• _WORK TO BE COMPLETED_: The required output is every line from the beginning of the entries below through the line that includes "COL = scene.collection", copied exactly.

+ + +

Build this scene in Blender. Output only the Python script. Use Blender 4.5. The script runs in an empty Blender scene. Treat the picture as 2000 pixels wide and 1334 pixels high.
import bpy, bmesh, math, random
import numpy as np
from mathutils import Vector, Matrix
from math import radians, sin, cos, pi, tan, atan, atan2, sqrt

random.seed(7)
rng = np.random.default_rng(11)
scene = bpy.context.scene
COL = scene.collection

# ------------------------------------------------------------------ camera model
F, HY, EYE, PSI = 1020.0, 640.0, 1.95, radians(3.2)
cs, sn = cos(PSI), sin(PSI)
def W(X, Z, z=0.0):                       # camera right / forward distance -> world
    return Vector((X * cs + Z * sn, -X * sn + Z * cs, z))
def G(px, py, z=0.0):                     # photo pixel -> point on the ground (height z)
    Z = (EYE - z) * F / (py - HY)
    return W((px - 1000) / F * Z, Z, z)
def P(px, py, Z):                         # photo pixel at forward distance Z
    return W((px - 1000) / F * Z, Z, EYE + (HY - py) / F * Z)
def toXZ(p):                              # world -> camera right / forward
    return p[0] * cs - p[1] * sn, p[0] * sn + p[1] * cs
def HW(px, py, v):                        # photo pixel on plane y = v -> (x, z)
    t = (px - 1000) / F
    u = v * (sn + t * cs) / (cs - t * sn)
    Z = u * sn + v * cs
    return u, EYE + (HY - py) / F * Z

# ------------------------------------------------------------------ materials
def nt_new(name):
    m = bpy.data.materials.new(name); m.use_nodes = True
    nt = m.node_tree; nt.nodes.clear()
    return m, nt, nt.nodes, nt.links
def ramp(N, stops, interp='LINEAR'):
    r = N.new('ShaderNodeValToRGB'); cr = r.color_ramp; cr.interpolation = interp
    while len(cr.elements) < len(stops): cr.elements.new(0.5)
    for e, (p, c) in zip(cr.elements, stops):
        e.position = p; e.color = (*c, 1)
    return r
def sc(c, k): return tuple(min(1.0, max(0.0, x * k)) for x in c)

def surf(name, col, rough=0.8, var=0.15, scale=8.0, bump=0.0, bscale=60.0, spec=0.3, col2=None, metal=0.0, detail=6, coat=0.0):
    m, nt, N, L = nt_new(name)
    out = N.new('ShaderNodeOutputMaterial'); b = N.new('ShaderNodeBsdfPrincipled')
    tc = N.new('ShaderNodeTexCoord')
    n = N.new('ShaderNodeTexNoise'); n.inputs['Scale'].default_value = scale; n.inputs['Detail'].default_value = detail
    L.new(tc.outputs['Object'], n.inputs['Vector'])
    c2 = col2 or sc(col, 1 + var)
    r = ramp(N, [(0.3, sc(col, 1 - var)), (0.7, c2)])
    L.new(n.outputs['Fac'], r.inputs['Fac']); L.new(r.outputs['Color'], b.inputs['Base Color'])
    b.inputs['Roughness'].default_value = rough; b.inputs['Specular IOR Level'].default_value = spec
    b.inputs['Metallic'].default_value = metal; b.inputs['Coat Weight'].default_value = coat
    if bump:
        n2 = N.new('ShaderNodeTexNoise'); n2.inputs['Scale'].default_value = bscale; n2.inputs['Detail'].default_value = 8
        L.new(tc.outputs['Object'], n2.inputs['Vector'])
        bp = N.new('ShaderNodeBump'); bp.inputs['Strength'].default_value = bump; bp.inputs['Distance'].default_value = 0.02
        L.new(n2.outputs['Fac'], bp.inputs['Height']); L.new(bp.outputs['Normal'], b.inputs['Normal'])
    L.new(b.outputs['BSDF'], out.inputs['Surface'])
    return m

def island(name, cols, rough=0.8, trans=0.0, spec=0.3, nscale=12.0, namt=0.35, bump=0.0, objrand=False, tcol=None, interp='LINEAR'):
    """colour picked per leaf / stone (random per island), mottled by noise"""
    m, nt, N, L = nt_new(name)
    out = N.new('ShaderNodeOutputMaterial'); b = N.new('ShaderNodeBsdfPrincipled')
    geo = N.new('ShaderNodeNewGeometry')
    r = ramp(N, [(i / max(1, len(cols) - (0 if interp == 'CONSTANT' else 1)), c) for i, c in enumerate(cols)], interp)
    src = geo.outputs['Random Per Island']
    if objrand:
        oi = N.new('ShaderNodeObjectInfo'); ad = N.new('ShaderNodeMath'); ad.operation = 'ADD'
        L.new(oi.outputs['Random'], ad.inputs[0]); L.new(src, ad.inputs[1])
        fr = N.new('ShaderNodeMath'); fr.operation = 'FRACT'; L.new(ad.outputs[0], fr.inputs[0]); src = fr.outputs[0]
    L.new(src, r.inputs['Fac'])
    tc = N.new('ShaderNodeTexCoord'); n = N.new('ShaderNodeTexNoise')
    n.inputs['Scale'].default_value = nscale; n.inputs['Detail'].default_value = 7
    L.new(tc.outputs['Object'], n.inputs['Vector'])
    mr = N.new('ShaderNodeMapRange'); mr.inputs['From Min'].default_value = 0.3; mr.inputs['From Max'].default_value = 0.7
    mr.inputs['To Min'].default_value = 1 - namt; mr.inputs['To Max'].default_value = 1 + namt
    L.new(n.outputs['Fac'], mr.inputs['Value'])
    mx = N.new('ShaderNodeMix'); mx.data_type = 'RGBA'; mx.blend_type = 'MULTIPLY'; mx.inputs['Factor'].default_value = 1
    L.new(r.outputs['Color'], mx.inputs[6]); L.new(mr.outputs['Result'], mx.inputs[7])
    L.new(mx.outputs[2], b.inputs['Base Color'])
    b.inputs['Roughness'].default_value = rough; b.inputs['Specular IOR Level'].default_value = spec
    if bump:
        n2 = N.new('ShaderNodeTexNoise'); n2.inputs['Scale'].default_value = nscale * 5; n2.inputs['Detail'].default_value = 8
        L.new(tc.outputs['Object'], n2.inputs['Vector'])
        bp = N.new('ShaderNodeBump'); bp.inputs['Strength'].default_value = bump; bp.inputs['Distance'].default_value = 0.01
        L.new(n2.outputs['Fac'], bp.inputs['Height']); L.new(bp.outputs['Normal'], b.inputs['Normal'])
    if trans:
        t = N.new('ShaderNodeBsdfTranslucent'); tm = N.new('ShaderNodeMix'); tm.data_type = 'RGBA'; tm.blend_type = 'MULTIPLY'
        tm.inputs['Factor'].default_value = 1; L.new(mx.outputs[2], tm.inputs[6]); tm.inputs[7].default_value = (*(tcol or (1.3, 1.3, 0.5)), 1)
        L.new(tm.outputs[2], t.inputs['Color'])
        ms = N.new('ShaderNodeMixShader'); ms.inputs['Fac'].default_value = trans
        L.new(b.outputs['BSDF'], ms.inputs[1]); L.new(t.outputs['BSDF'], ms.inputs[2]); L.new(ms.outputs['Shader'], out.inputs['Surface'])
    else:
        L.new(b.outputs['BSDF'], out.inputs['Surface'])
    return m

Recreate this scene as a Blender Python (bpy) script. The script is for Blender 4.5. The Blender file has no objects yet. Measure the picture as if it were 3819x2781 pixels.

+ + +

• _TASK RESPONSE_:
Build this scene in Blender. Output only the Python script. Use Blender 4.5. The script runs in an empty Blender scene. Treat the picture as 2000 pixels wide and 1334 pixels high.
import bpy, bmesh, math, random
import numpy as np
from mathutils import Vector, Matrix
from math import radians, sin, cos, pi, tan, atan, atan2, sqrt

random.seed(7)
rng = np.random.default_rng(11)
scene = bpy.context.scene
COL = scene.collection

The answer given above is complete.